BEGIN

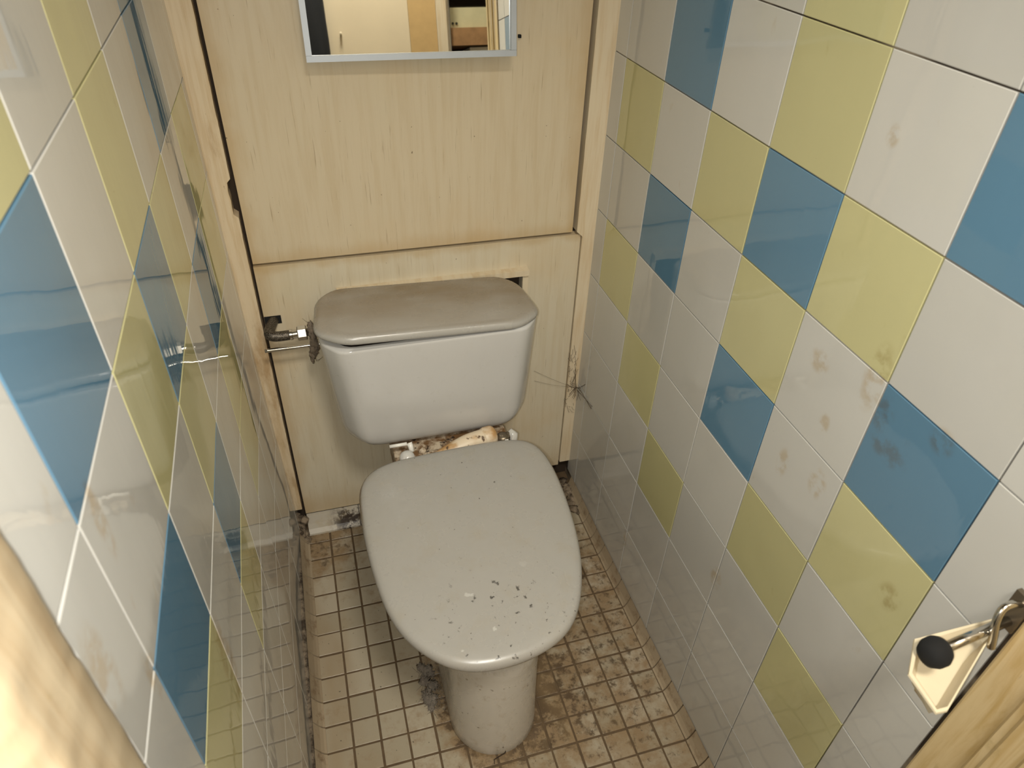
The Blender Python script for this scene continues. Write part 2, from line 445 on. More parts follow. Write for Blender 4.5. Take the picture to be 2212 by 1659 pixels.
def cove(name, xi, xo, zt, y_from, y_to, mats, bed=True):
    """row of small coved skirting tiles, xi = foot line on the floor, xo = top line at the wall"""
    bm = bmesh.new(); j = -8
    prof = [(0, 0), (.22, .10), (.52, .34), (.80, .70), (.96, .93), (1, 1)]
    while True:
        y1, y0 = Y0 - j*PY, Y0 - (j+1)*PY; j += 1
        y1 = min(y1, y_from); y0c = max(y0, y_to)
        if y1 - y0c < .006:
            if y0 < y_to: break
            continue
        k = rnd.uniform(-.0008, .0008)
        rings = []
        for y in (y1-.0014, y0c+.0014):
            r = [V((xi + (xo-xi)*a, y, zt*b + .0008 + (k if b > .5 else 0))) for a, b in prof]
            r += [V((xo + (xo-xi)*.02, y, -.002)), V((xi, y, -.002))]
            rings.append(r)
        b2 = bmesh.new(); loft(b2, rings)
        me = bpy.data.meshes.new('t'); b2.to_mesh(me); b2.free(); n0 = len(bm.faces); bm.from_mesh(me); bpy.data.meshes.remove(me)
        bm.faces.ensure_lookup_table()
        for f in bm.faces[n0:]: f.material_index = 1
        if y0 <= y_to: break
    # mortar bed behind and between the tiles
    rings = [[V((xi+(xo-xi)*.15, y, -.002)), V((xi+(xo-xi)*.45, y, zt*.10)), V((xi+(xo-xi)*.97, y, zt*.70)), V((xo, y, zt*.90)), V((xo+(xo-xi)*.02, y, -.002))] for y in (y_from, y_to)]
    loft(bm, rings)
    return struct(obj(name, bm, mats))
cove('baseboard_right', -.0148, -.0006, .033, .024, -.985, [M_FGROUT, M_SKIRT])
cove('baseboard_left', -.684, -.7035, .034, .024, -.96, [M_FGROUT, M_SKIRT])
# back skirting: long white coved tiles under the panel
bm = bmesh.new()
prof = [(.0195, 0), (.0205, .004), (.030, .012), (.036, .0215), (.0385, .022), (.0475, .040), (.056, .0405), (.056, -.002), (.0195, -.002)]
for x0, x1 in ((-.683, -.5585), (-.557, -.433), (-.4315, -.307), (-.3055, -.181), (-.1795, -.075)):
    loft(bm, [[V((x, y, z)) for y, z in prof] for x in (x0, x1)])
struct(obj('baseboard_back', bm, M_BSKIRT, bevel=.0006, seg=1))
# crumbling mortar: strip between left wall and skirting tiles, and lumps in the two back corners
def rough_strip(bm, pts, r, seed, n=10):
    P = spline(pts, 26); rings = []
    for i, p in enumerate(P):
        rr = []
        for k in range(n):
            a = 2*math.pi*k/n; q = V((math.cos(a), 0, math.sin(a)))
            s = 1 + .32*mnoise.noise(V((p.y*34, a*1.2, seed)))+.16*mnoise.noise(V((p.y*120, a*2, seed+4)))
            rr.append(p + V((q.x*r[0]*s, 0, q.z*r[1]*s)))
        rings.append(rr)
    loft(bm, rings)
bm = bmesh.new()
rough_strip(bm, [(-.711, .05, .012), (-.711, -.15, .012), (-.711, -.40, .010), (-.711, -.70, .010), (-.711, -.95, .010)], (.0085, .017), 1)
o = obj('mortar_strip', bm, M_MORTAR, smooth=True)
tag(o, 'dark crumbling mortar strip between left tiled wall and floor skirting', 'mortar', kind='stuff')
bm = bmesh.new()
for k, (x, y, z, r) in enumerate([(-.701, .038, .018, .018), (-.696, .022, .008, .013), (-.703, .012, .022, .013), (-.690, .036, .040, .011), (-.705, .045, .045, .012), (-.690, .004, .006, .010)]):
    lump(bm, (x, y, z), (r, r*.9, r), k*1.7)
tag(obj('mortar_crumbs', bm, M_MORTAR, smooth=True), 'blackened mortar crumbs in the left back corner beside the white skirting tile', 'rubble', kind='stuff')
bm = bmesh.new()
for k in range(46):
    x = -.012 - abs(rnd.gauss(0, .018)); y = .045 - abs(rnd.gauss(0, .055)); r = rnd.uniform(.004, .011)
    lump(bm, (x, y, r*.35 + rnd.random()*.006*(1 if y > 0 else 0)), (r*1.2, r, r*.6), k*2.3+5, 2, .9, 2.2)
tag(obj('rubble_pile', bm, M_MORTAR, smooth=True), 'dusty grey rubble and dirt in the right back corner behind the toilet', 'rubble', kind='stuff')

# ------------------------------------------------------------------ back wall: recess, trims, boards
struct(obj('wall_back', BOX((-.80, .0765, 0), (.09, .20, 2.45)), M_DARK))  # set close behind and coloured near-black so the gaps read as shade
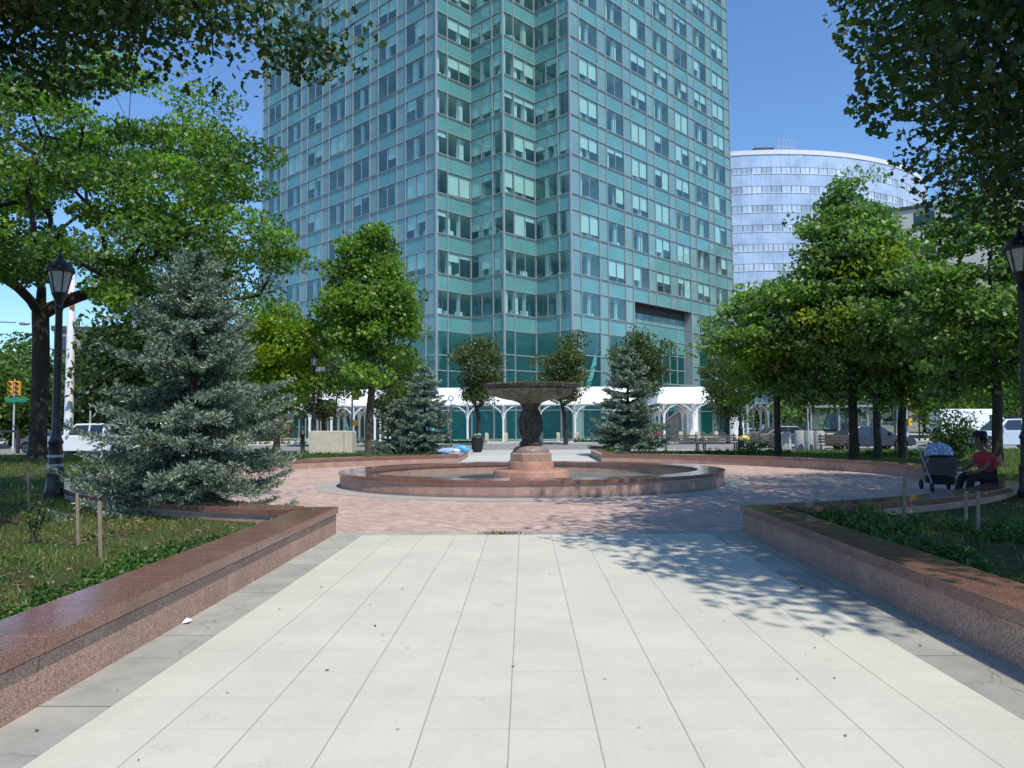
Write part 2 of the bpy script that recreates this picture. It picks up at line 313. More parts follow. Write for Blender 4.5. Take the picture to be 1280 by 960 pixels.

END

• [What you have to do]: Take the listing above and print it exactly, apart from the pictures.

• [Solution to the problem]:
The Blender Python script for this scene continues. Write part 2, from line 445 on. More parts follow. Write for Blender 4.5. Take the picture to be 2212 by 1659 pixels.
def cove(name, xi, xo, zt, y_from, y_to, mats, bed=True):
    """row of small coved skirting tiles, xi = foot line on the floor, xo = top line at the wall"""
    bm = bmesh.new(); j = -8
    prof = [(0, 0), (.22, .10), (.52, .34), (.80, .70), (.96, .93), (1, 1)]
    while True:
        y1, y0 = Y0 - j*PY, Y0 - (j+1)*PY; j += 1
        y1 = min(y1, y_from); y0c = max(y0, y_to)
        if y1 - y0c < .006:
            if y0 < y_to: break
            continue
        k = rnd.uniform(-.0008, .0008)
        rings = []
        for y in (y1-.0014, y0c+.0014):
            r = [V((xi + (xo-xi)*a, y, zt*b + .0008 + (k if b > .5 else 0))) for a, b in prof]
            r += [V((xo + (xo-xi)*.02, y, -.002)), V((xi, y, -.002))]
            rings.append(r)
        b2 = bmesh.new(); loft(b2, rings)
        me = bpy.data.meshes.new('t'); b2.to_mesh(me); b2.free(); n0 = len(bm.faces); bm.from_mesh(me); bpy.data.meshes.remove(me)
        bm.faces.ensure_lookup_table()
        for f in bm.faces[n0:]: f.material_index = 1
        if y0 <= y_to: break
    # mortar bed behind and between the tiles
    rings = [[V((xi+(xo-xi)*.15, y, -.002)), V((xi+(xo-xi)*.45, y, zt*.10)), V((xi+(xo-xi)*.97, y, zt*.70)), V((xo, y, zt*.90)), V((xo+(xo-xi)*.02, y, -.002))] for y in (y_from, y_to)]
    loft(bm, rings)
    return struct(obj(name, bm, mats))
cove('baseboard_right', -.0148, -.0006, .033, .024, -.985, [M_FGROUT, M_SKIRT])
cove('baseboard_left', -.684, -.7035, .034, .024, -.96, [M_FGROUT, M_SKIRT])
# back skirting: long white coved tiles under the panel
bm = bmesh.new()
prof = [(.0195, 0), (.0205, .004), (.030, .012), (.036, .0215), (.0385, .022), (.0475, .040), (.056, .0405), (.056, -.002), (.0195, -.002)]
for x0, x1 in ((-.683, -.5585), (-.557, -.433), (-.4315, -.307), (-.3055, -.181), (-.1795, -.075)):
    loft(bm, [[V((x, y, z)) for y, z in prof] for x in (x0, x1)])
struct(obj('baseboard_back', bm, M_BSKIRT, bevel=.0006, seg=1))
# crumbling mortar: strip between left wall and skirting tiles, and lumps in the two back corners
def rough_strip(bm, pts, r, seed, n=10):
    P = spline(pts, 26); rings = []
    for i, p in enumerate(P):
        rr = []
        for k in range(n):
            a = 2*math.pi*k/n; q = V((math.cos(a), 0, math.sin(a)))
            s = 1 + .32*mnoise.noise(V((p.y*34, a*1.2, seed)))+.16*mnoise.noise(V((p.y*120, a*2, seed+4)))
            rr.append(p + V((q.x*r[0]*s, 0, q.z*r[1]*s)))
        rings.append(rr)
    loft(bm, rings)
bm = bmesh.new()
rough_strip(bm, [(-.711, .05, .012), (-.711, -.15, .012), (-.711, -.40, .010), (-.711, -.70, .010), (-.711, -.95, .010)], (.0085, .017), 1)
o = obj('mortar_strip', bm, M_MORTAR, smooth=True)
tag(o, 'dark crumbling mortar strip between left tiled wall and floor skirting', 'mortar', kind='stuff')
bm = bmesh.new()
for k, (x, y, z, r) in enumerate([(-.701, .038, .018, .018), (-.696, .022, .008, .013), (-.703, .012, .022, .013), (-.690, .036, .040, .011), (-.705, .045, .045, .012), (-.690, .004, .006, .010)]):
    lump(bm, (x, y, z), (r, r*.9, r), k*1.7)
tag(obj('mortar_crumbs', bm, M_MORTAR, smooth=True), 'blackened mortar crumbs in the left back corner beside the white skirting tile', 'rubble', kind='stuff')
bm = bmesh.new()
for k in range(46):
    x = -.012 - abs(rnd.gauss(0, .018)); y = .045 - abs(rnd.gauss(0, .055)); r = rnd.uniform(.004, .011)
    lump(bm, (x, y, r*.35 + rnd.random()*.006*(1 if y > 0 else 0)), (r*1.2, r, r*.6), k*2.3+5, 2, .9, 2.2)
tag(obj('rubble_pile', bm, M_MORTAR, smooth=True), 'dusty grey rubble and dirt in the right back corner behind the toilet', 'rubble', kind='stuff')

# ------------------------------------------------------------------ back wall: recess, trims, boards
struct(obj('wall_back', BOX((-.80, .0765, 0), (.09, .20, 2.45)), M_DARK))  # set close behind and coloured near-black so the gaps read as shade
Write part 2 of the bpy script that recreates this picture. It picks up at line 313. More parts follow. Write for Blender 4.5. Take the picture to be 1280 by 960 pixels.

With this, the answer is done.